Ex Constitutional Court judge Johann Kriegler on why Hlophe is not untouchable

Johann Kriegler is a retired justice of the Constitutional Court and an advocate of the Johannesburg bar. Kriegler joined the BizNews Power Hour, sharing his views on Judge Hlophe and the urgent need for his suspension by the Judicial Service Commission. 

Johann Kriegler on South Africa:

We’re in a lousy place, but we were in an infinitely worse place before. We dropped a lot of the catches since 1994, but we’re still in a better game, no doubt.

Johann Kriegler on Freedom Under Law:

Freedom Under Law is a civil society organisation. We’re about a dozen lawyers in this country, Zimbabwe and in Namibia who do things to promote the rule of law. We’re particularly interested in the administration of justice in the countries. We also have a presence in Botswana, but that’s a stable society. We really don’t have concerns there. We have concentrated on the state of the judiciary, the courts and much of our effort has been focused on Judge President John Hlophe – even before his selling into the constitutional court and hi’s lobbying for his patron, Zuma.

He was a doubtful character already. Others will recall going back to his taking money out of the counter from a financial institution that was doing business in his jurisdiction’ he got a very light slap on the wrist nearly 20 years ago. When we hit the headlines with his lobbying on Braamfontein Hill, he was no newcomer to us or the newspapers.

Johann Kriegler on Judge President John Hlophe:

In the case of Judge Hlophe, they first of all – way back – tried to bury the thing. They came to the conclusion that he said ‘A’ and the two judges that he had talked to said ‘B’ and who could decide? So, they closed down the show. We then took that to court – but we missed out in the first instance. We then took it on appeal. We got an order saying the Judicial Service Commission cannot duck its job. Its got to deal with the matter.

That was way back, 12 or 13. It then got stuck at the appointment of the tribunal. The procedures that had to be followed – for some reason or another – with, at times, the active agency of Judge Hlophe, the matter never got to a formal hearing until December last year. The tribunal sat, it heard evidence, heard the judges and it heard Judge Hlophe and it came to a conclusion. It came to the conclusion that he had, in fact, tried to persuade the two judges to change their judgment in a case involving, at that stage, Mr Zuma (not yet president).

The case, actually, that was due to come up against him next month – which seems is going to be postponed again because his lawyers have left him. That was the case that we said should be pursued. It has now been pursued. The matter is before the Judicial Service Commission again.

Johann Kriegler on Hlophe still doing his job despite being found guilty of misconduct:

There is a mechanism to suspend the judge – against whom such a proceeding is going.

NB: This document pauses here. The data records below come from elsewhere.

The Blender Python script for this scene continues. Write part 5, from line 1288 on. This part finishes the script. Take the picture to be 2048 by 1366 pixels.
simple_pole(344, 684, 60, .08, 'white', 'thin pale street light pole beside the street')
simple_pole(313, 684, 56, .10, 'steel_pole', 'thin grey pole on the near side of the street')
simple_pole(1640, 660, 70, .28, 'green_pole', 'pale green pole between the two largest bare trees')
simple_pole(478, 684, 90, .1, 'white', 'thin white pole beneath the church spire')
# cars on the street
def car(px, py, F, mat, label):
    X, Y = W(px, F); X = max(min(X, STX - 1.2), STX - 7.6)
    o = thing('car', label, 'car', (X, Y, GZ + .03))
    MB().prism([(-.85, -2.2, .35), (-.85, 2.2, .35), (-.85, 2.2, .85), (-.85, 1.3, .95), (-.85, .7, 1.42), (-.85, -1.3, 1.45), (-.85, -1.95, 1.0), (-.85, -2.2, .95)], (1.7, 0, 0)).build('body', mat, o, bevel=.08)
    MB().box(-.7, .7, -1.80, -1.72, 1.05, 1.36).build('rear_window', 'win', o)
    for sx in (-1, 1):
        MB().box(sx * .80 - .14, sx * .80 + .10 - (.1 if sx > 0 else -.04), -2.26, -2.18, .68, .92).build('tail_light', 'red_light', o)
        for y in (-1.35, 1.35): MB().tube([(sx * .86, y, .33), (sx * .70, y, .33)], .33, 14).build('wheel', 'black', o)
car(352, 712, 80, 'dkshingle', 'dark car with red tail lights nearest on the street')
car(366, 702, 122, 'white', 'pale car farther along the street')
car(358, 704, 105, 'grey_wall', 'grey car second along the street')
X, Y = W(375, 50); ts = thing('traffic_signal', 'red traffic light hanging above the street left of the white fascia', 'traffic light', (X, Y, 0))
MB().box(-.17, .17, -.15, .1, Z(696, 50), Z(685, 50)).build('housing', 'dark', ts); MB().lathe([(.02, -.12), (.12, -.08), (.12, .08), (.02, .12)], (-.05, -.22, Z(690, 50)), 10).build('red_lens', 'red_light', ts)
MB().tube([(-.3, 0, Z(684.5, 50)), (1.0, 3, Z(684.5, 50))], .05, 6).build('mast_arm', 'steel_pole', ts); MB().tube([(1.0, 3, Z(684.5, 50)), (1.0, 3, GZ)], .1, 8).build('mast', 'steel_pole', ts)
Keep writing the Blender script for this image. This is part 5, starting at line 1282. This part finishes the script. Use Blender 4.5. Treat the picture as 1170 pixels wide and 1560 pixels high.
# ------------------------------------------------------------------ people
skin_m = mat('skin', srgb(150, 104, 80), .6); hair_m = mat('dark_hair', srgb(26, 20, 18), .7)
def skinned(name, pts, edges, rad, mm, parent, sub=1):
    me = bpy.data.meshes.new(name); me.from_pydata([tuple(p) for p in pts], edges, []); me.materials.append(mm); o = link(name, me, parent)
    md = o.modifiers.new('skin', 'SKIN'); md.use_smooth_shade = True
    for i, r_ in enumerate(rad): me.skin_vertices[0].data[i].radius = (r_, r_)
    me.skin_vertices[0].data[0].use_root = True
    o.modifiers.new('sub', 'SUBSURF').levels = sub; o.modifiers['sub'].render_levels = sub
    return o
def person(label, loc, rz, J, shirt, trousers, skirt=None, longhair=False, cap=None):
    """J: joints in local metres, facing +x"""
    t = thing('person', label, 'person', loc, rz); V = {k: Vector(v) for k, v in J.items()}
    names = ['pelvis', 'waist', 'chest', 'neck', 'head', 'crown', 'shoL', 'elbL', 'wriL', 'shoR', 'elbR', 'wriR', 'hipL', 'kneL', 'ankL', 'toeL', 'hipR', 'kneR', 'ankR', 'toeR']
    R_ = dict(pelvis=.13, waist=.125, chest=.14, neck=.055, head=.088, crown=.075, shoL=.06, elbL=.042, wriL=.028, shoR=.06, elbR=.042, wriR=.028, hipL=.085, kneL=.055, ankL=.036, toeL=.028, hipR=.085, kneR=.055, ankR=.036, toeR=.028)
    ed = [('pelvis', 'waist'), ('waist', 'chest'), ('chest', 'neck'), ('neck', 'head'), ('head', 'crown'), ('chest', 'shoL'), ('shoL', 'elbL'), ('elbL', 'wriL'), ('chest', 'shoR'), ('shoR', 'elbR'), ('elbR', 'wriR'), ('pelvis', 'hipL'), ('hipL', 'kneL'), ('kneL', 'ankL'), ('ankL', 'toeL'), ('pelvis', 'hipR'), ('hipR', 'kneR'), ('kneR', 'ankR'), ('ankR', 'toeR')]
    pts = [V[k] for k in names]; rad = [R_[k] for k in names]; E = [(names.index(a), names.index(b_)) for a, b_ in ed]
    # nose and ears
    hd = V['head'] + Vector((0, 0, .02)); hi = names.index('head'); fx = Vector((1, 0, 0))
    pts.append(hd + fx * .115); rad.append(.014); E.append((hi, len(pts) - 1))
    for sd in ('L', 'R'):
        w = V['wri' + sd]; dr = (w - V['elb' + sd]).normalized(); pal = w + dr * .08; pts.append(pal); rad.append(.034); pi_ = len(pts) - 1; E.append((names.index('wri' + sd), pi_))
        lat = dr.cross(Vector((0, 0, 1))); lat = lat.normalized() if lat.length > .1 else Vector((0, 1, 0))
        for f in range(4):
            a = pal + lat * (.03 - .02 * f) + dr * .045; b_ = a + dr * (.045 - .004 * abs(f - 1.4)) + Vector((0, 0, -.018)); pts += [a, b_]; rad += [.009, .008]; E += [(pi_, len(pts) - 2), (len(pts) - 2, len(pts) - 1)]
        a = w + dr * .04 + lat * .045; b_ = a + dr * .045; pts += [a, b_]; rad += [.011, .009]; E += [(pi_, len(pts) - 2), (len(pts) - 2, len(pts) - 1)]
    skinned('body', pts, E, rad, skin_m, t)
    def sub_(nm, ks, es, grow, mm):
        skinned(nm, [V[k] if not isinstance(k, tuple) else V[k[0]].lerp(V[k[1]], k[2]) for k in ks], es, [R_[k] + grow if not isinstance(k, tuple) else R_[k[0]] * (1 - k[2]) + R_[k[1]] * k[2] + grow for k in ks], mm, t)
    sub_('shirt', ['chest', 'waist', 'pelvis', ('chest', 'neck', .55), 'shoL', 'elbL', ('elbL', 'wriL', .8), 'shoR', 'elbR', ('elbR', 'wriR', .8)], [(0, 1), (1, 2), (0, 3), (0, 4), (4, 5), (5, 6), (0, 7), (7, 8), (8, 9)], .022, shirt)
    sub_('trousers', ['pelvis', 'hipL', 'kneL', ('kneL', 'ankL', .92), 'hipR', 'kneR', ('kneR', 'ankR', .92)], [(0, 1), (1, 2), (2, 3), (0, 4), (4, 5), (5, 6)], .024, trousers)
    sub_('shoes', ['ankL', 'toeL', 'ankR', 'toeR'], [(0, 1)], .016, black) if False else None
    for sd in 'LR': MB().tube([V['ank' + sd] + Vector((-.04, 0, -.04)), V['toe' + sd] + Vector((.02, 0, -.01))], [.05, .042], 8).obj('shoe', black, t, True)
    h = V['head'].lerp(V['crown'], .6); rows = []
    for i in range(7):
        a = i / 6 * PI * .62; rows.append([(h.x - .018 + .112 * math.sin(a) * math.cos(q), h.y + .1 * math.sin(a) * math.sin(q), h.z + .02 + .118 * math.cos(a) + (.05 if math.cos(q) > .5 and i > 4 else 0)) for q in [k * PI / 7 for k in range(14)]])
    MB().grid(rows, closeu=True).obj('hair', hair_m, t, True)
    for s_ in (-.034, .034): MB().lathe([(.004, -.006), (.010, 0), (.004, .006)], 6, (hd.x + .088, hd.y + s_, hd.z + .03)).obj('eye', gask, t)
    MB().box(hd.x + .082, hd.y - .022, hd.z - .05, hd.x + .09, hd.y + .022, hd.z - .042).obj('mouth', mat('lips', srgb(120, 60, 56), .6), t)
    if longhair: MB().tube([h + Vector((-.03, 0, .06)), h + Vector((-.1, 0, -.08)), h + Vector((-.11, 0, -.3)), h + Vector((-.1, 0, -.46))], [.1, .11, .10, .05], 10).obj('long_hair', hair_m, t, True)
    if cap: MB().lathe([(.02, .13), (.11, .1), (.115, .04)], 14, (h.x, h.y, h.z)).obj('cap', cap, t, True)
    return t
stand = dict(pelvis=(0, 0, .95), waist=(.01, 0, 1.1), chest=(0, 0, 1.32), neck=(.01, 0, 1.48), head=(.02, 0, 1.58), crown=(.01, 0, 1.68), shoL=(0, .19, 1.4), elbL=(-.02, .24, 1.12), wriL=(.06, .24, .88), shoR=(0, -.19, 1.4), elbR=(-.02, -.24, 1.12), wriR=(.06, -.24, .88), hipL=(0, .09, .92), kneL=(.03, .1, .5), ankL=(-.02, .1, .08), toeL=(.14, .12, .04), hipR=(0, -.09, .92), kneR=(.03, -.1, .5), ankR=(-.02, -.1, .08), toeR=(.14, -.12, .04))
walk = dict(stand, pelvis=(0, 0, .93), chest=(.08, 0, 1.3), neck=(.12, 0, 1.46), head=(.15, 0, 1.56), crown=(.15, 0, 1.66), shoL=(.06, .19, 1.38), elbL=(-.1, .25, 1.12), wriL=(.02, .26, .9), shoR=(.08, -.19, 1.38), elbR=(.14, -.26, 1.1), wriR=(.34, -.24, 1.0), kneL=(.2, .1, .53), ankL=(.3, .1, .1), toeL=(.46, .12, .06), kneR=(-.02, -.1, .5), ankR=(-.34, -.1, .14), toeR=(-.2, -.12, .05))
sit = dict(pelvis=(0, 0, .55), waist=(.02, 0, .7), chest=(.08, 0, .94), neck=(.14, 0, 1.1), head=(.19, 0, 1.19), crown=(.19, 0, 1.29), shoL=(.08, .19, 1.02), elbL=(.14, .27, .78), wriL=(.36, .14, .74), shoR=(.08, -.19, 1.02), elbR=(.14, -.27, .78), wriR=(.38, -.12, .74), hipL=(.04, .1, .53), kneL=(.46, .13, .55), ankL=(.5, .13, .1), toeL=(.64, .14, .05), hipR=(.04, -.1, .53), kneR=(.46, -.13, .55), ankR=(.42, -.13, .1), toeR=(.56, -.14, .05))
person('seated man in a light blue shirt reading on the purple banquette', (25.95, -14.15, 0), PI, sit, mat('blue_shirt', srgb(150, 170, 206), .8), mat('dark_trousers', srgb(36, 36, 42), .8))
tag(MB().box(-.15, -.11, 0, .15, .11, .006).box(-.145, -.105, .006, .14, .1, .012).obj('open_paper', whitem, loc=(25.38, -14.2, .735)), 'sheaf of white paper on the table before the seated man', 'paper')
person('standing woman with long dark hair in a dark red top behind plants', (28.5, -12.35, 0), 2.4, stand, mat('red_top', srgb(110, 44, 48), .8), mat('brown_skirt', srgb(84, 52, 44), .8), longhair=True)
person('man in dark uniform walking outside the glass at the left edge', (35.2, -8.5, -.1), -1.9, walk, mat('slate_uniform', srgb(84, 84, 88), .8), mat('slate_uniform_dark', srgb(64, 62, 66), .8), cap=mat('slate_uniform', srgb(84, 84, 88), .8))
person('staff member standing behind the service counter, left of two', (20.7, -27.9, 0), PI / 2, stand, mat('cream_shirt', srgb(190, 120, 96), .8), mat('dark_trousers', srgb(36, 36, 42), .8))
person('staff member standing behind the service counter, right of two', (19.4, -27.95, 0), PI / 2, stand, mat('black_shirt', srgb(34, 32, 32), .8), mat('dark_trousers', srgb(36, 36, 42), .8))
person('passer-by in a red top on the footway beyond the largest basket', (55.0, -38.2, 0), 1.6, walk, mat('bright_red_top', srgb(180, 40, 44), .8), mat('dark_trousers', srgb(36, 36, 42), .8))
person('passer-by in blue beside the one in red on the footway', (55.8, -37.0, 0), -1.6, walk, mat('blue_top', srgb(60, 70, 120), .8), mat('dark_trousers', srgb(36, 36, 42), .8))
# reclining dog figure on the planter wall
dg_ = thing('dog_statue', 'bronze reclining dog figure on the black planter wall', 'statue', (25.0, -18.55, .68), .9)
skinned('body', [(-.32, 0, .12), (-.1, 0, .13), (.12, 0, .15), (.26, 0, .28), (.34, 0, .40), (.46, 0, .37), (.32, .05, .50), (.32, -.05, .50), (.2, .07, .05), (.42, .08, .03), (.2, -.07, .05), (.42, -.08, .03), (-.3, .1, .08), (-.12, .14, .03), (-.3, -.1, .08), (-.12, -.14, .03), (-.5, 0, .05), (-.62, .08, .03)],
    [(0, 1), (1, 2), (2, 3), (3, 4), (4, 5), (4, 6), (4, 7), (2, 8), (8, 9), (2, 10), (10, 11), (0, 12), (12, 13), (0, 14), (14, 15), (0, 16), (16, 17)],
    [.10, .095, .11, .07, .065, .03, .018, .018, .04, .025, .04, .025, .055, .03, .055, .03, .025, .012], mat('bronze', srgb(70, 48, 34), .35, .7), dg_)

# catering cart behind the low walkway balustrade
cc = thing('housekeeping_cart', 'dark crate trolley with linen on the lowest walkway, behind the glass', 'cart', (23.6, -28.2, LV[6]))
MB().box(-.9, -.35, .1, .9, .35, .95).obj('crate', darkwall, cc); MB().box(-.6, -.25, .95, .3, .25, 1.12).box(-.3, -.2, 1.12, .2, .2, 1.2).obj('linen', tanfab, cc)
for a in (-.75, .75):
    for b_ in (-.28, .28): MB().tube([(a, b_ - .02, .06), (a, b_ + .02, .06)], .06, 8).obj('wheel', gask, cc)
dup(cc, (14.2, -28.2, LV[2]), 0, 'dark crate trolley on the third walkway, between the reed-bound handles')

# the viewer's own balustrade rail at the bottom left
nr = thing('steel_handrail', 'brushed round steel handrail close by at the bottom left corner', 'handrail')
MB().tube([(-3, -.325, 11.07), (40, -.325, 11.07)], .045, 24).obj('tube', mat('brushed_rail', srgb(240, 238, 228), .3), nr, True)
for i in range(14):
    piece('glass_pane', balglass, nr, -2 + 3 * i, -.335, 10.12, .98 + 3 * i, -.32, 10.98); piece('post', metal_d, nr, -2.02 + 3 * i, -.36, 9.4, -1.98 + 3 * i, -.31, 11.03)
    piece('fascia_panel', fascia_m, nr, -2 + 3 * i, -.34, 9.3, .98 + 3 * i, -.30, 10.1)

The Judicial Service Commission (for some reason or another) is not prepared to recommend to the president that he be suspended. We said that should have been done a long time ago – at least at the very latest, now that we’ve had this finding. You say he is doing his job. He’s the judge president. He is the man in control of a division of the High Court.

His influence, his presence and his governance of the division is extremely harmful to the administration of justice. To have the senior judge in the oldest division of the High court living under this kind of indictment is extremely embarrassing to all concerned. They should suspend. They should have decided it [and] that we are going to press that they do deal with this issue now.

Johann Kriegler on what needs to be done:

A lot of public pressure. Public indignation and public pressure on public representatives. The Judicial Service Commission has become politicised – although the members are there as representatives of parliament, not as members of political parties. Certain politicians have been playing party politics there. They should be put under public pressure to realise that their job, under their oath of office, is to deal with this matter calmly [and] rationally on its merits.

Is it indeed acceptable that a judge could try to bully two young junior judges of the Constitutional Court in favour of his political sponsor? We say it’s defeating the ends of justice. It’s extremely serious. We wish the members of the commission to be made to realise that the integrity of the judiciary of South Africa – on which depends on the integrity of the constitutional democracy that we are running – is in jeopardy. If you play politics, when one man who happens to be politically connected and has friends in high places, steps over the traces and is not dealt with sufficient firmness and expeditious judgment quickly.